Canada in brief: Sept. 16, 2009

Political ad campaigns invade TV screens

ST. CATHERINES, Ont. (CUP) – While Parliament resumed this week, federal political parties didn’t hold back from releasing advertising campaigns prior to its start, raising speculation of an election on the horizon.

Michael Ignatieff speaks little of his competitor, Prime Minister Stephen Harper, but more about his party’s general wishes for the nation, driving home the point of seeing Canada in a “global perspective” and their high hopes for Canada to be a stronger player on this world stage, by reaching out “to India and China to build the economy of tomorrow.”

-Amanda Roth, The Brock Press

Journalist’s wife pleas to PM to help free husband

Canadian journalist Maziar Bahari has been arrested in Iran during a state crackdown in June 2009. His wife, Paolo Gourley, has pleaded to Prime Minister Stephen Harper to help free him and ask for the support of U.S. President Barack Obama to do so in their meeting on Sept. 16.
Newsweek magazine, Bahari’s employer, has also sent an e-mail to the prime minister supporting Gourley’s call for aid.

-Compiled by Linda Givetash

Slumping economy leads to rise in grad enrolment

WINNIPEG (CUP) – The current economic climate has led to higher enrolment in graduate-level university programs across the country.

Graduate enrolment is up 5.5 per cent from the 2008-09 year at the University of Manitoba, according to the school’s office of institutional analysis.

David Andolfatto, a specialist in economics and the business cycle at Simon Fraser University in Burnaby, B.C., said in an interview that this trend is something that usually occurs when the market is experiencing a difficult change.
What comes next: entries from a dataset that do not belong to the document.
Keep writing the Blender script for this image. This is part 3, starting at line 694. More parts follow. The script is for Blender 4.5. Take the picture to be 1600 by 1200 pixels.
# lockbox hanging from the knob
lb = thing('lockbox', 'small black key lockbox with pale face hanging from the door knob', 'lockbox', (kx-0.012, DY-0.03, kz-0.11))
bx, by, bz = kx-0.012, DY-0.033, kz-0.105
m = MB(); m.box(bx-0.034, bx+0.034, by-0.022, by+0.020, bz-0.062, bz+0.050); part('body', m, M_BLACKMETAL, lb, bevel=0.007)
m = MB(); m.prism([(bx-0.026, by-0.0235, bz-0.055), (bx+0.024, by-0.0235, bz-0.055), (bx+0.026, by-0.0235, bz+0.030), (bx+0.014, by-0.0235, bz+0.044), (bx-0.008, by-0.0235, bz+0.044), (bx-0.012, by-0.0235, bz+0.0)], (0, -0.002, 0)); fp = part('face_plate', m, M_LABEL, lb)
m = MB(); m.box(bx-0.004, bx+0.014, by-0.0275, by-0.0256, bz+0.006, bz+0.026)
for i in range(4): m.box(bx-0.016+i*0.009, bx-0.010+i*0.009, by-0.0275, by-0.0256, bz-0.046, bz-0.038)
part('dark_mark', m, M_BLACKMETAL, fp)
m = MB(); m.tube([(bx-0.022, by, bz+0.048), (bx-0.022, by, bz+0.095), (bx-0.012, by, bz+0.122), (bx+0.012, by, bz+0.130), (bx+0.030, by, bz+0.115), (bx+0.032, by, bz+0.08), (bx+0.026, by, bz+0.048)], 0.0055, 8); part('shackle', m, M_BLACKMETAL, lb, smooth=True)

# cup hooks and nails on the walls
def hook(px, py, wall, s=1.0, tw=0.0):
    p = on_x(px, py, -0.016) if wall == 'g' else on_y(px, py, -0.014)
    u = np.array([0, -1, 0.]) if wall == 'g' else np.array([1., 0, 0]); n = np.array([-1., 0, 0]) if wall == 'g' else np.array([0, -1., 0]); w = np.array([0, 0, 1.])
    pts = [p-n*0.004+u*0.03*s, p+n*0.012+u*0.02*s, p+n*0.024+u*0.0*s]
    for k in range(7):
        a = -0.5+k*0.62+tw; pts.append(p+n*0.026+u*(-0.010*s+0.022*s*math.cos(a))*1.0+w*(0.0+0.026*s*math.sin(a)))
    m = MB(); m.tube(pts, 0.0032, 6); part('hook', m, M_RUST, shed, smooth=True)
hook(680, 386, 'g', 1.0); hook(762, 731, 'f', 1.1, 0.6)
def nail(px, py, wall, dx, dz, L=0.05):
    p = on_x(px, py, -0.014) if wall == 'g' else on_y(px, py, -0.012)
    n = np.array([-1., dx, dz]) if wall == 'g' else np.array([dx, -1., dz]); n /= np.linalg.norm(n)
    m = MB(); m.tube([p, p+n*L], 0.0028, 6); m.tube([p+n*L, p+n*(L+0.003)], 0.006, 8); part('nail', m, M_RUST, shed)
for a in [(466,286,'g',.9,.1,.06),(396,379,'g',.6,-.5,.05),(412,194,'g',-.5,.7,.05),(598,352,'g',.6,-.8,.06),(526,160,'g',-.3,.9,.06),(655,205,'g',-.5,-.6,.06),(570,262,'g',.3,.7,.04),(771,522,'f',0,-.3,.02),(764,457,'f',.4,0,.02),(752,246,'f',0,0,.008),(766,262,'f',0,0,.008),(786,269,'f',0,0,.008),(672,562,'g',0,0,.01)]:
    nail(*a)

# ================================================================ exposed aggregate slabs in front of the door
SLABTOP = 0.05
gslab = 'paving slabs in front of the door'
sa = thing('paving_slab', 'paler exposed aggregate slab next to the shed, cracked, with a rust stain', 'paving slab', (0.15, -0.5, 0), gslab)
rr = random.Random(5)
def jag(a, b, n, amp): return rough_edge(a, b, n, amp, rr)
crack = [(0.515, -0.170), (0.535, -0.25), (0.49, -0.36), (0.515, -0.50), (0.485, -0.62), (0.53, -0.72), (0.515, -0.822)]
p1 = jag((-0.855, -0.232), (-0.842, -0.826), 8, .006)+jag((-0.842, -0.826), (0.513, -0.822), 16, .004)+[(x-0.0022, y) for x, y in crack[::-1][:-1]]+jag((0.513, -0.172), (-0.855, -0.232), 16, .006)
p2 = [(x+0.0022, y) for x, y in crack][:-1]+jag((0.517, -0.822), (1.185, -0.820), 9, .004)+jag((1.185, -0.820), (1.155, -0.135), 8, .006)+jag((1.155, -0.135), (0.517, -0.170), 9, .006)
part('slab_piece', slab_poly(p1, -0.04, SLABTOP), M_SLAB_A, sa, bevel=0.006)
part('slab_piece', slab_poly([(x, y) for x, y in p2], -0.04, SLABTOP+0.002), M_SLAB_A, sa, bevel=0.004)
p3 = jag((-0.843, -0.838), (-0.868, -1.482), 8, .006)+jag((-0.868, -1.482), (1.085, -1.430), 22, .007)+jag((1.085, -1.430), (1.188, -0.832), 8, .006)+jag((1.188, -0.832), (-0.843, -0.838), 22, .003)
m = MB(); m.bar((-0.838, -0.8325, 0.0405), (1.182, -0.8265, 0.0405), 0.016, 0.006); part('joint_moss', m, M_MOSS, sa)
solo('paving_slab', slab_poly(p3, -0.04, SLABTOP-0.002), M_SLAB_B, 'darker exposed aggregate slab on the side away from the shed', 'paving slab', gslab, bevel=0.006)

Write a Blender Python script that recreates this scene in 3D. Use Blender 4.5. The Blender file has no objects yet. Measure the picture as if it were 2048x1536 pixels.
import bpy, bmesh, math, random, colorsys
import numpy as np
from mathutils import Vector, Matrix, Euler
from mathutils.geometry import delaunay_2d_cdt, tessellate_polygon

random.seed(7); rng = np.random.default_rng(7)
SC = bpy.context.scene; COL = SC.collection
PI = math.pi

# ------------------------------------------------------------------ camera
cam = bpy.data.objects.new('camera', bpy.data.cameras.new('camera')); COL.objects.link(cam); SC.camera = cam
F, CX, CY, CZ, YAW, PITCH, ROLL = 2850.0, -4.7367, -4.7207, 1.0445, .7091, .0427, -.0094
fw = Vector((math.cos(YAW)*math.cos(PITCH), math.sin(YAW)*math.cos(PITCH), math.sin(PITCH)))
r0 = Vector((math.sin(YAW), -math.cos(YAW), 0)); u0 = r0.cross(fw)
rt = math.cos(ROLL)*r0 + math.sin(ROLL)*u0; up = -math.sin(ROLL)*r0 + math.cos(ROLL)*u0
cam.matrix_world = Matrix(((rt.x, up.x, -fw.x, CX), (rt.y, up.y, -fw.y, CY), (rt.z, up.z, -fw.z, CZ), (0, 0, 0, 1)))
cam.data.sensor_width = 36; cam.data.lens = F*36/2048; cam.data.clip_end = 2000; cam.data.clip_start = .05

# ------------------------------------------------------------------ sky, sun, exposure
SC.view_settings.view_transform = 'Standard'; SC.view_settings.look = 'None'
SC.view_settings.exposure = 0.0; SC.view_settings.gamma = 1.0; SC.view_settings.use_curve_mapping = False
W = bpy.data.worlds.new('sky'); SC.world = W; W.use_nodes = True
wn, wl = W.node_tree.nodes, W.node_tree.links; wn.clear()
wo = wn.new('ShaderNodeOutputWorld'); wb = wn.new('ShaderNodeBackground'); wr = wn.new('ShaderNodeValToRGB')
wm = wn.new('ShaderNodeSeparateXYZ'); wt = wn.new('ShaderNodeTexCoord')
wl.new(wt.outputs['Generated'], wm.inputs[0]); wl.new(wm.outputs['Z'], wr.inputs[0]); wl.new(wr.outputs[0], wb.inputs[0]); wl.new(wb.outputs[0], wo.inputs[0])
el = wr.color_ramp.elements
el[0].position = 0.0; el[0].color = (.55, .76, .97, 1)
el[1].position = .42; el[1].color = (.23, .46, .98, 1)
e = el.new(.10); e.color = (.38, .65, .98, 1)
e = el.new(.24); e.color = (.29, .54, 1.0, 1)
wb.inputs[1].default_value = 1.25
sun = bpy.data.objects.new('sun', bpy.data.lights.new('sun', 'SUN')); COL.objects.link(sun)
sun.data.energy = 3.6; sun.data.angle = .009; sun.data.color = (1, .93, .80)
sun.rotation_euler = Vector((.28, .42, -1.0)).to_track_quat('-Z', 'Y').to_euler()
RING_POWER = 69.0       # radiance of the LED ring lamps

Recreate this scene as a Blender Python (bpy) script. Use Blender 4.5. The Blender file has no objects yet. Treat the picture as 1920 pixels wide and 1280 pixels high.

-Morgan Modjeski, The Manitoban

U of O student falls to death

Orientation Week at the University of Ottawa took a somber turn on Saturday Sept. 12 when a student plunged from the 15th floor window of his residence building, leaving nearby students and staff disturbed by the image of his fall.

In the early hours of the morning he was pronounced dead, and the uncertain circumstances of his fall left officials unable to comment on the situation. Several students returned on Sunday and left flowers outside of the residence in honor of the lost life.